I find the docs here https://book.fulcrologic.com/RAD.html#Attributes a little bit confusing. In the second point it suggests not to think of attributes as being "owned" by a particular entity, but in the following point it says to place the attribute in "a namespace most closely representing the concept/entity for the attribute". It's like the former suggests a many-to-many mapping between attributes and entities, while the latter suggests a one-to-many. My understanding is that a keyword can be interned to an attribute in multiple namespaces. Is that right?

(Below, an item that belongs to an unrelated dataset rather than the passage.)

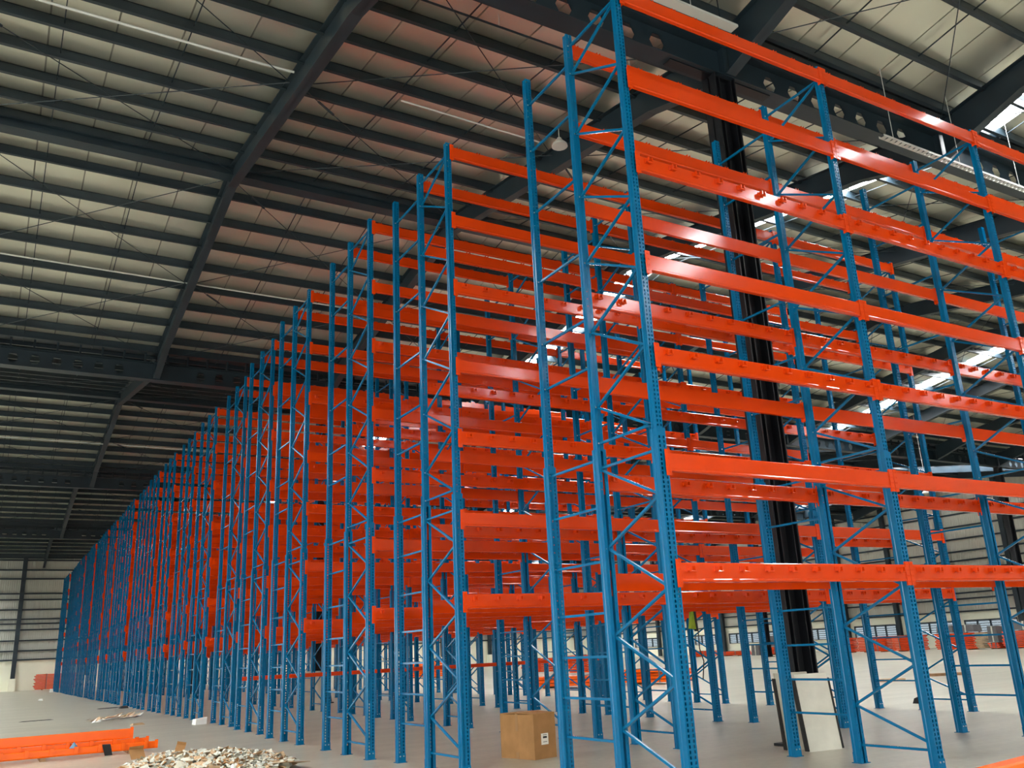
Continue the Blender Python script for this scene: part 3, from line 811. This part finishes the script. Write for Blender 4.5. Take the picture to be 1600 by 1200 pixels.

If so, perhaps this portion of the docs could benefit from a clearer distinction between interned attributes, which have a one-to-one mapping with namespaces, and keywords, which map many-to-one with attributes and are irrespective of namespaces.

tony.kay15:10:35

Hey Alex, so, the general idea that I'm trying to get across is that identities is how you express "ownership", but the naming recommendation is just about finding the darn thing and preventing you from making duplicates.

tony.kay15:10:38

The docs need tuning for sure. I think it should say "put the attribute in the namespace of the attribute...sort of...like com.mycompany.model.person might be where I put all the attributes that I give the ns person to. It's just about easily making sure your model is clear/clean/easy to navigate. In general I don't recommend using generic attributes (e.g. :entity/something) for pragmatic reasons: they don't tend to perform well in queries (at least in Datomic)....but that's a db dependent bit of advice.

tony.kay15:10:26

If you're using SQL and can create an index willy-nilly then you can make those perform just fine.

tony.kay15:10:39

So, attributes, in RAD, are not "owned" so much as "can appear in entities identified by the following unique identity keys"

sheluchin15:10:49

Thanks Tony. Reading ahead combined with your response, it makes a lot more sense now.

roklenarcic17:10:43

When I show form (via clicking on a report row), it always tries to load information from the backend, even if I already have the information loaded. Any way around that?

tony.kay19:10:31

Write your own state machine for the form or report. Loading it is the right thing to do for many reasons: • the report may not have loaded everything the form needs • A long time may have elapsed between loading the report, and the user clicking on the form (the data you have is possibly stale) • The user could have had that form open in another tab, edited the object, and then clicked on it in the original tab...stale data again, but from a different context, and is confusing.

tony.kay19:10:40

RAD will always be loading the form. Period. 😄

tony.kay19:10:09

but everything in RAD is pluggable...so, use the fo/machine option and plug in your own behavior

tony.kay19:10:43

maybe you've got a websocket and you're using some kind of server push sync to keep it up-to-date.

roklenarcic19:10:45

I’ll start with the usual case, optimize later as needed

roklenarcic19:10:21

And I have a fairly powerful caching mechanism with strong invalidation on server side if needed

tony.kay19:10:24

Philosophy of RAD: Give you something you can stand things up with very rapidly, but don't get into the combinatorial explosion of an option for every possible need: instead make it easy to escape the provided things as needed (incrementally where possible). Behavior is a pluggable UISM. Rendering: just write your own body (it's just a defsc with helpers). etc.

roklenarcic20:10:10

I am trying to spice up my form title a bit with an icon, but it produces unwanted placement of form buttons:

fo/title (fn [_ {:keys [::m.user/name ::m.gen/email]}]
              (comp/fragment
                (ui-icon {:name "user"})
                (dom/div :.content (str name " (" email ")"))))
   
Produces:

roklenarcic20:10:37

seems like floating doesn’t work too well here

tony.kay21:10:50

There are some SUI options you can tune to tweak classes, but the idea is that you can create your own automatic layouts if you don't like those supplied. You can always take control of rendering in many different ways (custom UI plugin, write the body of the component, etc.). The intention for RAD generated UI is to be "good enough" for internal use and maybe alpha...refinement is up to you.